Com Jennifer Lawrence retornando à sua Katniss construída sob as nuances
de uma adolescente pragmática o suficiente para colocar a sobrevivência de quem
lhe importa na frente de qualquer outro, abrimos um elenco estelar. Josh Hutcherson (mais à vontade dessa
vez) é o Peeta altruísta, apaixonado, porém bem mais político do que sua
parceira, e cresce em tela toda vez que divide cenas com Lawrence. Woody Harrelson
e Elizabeth Banks ainda são
responsáveis por amenizar o tom soturno do longa, mas há duas cenas em
particular envolvendo Haymitch e Effie, que são de partir o coração. Donald Sutherland é o déspota frio e calculista,
que desta vez ganha um merecido destaque dividindo a cadeira com Philip Seymour Hoffman, o novo e
enigmático idealizador dos jogos, Plutarch Heavensbee. Dos novatos, quem se
destaca de verdade é Sam Claflin,
como o sedutor Finnick Odair, e Jena
Malone, como Johanna Mason, uma contraparte desafiadora para Katniss e sua
alcunha de garota-problema. Vale dizer, também, que a agora não mais improvável
presença de Lenny Kravitz trás para
o estilista Cinna um tom paternal crucial para uma das sequências mais
impactantes da trama.
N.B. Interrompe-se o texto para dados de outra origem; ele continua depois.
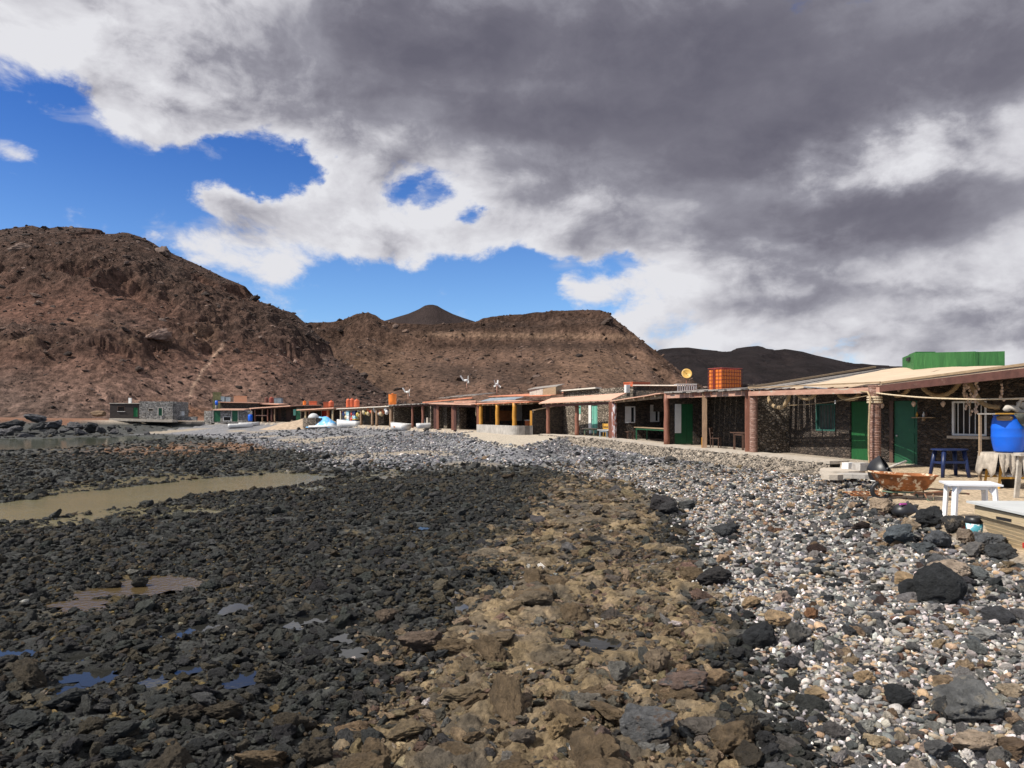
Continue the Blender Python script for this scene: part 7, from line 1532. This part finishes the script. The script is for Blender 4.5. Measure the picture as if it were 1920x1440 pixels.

É também sempre bom ver o cartunesco Caesar Flickerman ser defendido tão bem por Stanley Tucci.
Agora, porém, - não que seja um problema maior - o fio mais frágil do elenco
inteiro ainda é o inexpressivo Liam
Hemsworth que, para ser sincero, é “tanto faz, como tanto fez”, igual ao
próprio Gale.
Encurtando as firulas do material
de origem e sem se amarrar ao que se espera de um filme destinado ao público
infanto-juvenil, Em Chamas vai
crescendo cada vez que questiona, cutuca e escancara os horrores de uma
sociedade aparentemente tão distante, mas que se faz nossa nas piores situações
vistas durante a projeção. É triste constatar isto? Sim. Porém é animador ver
um material tão rico e forte ganhando espaço entre os jovens da era midiática.
Só fica uma dúvida: será que pelos motivos certos?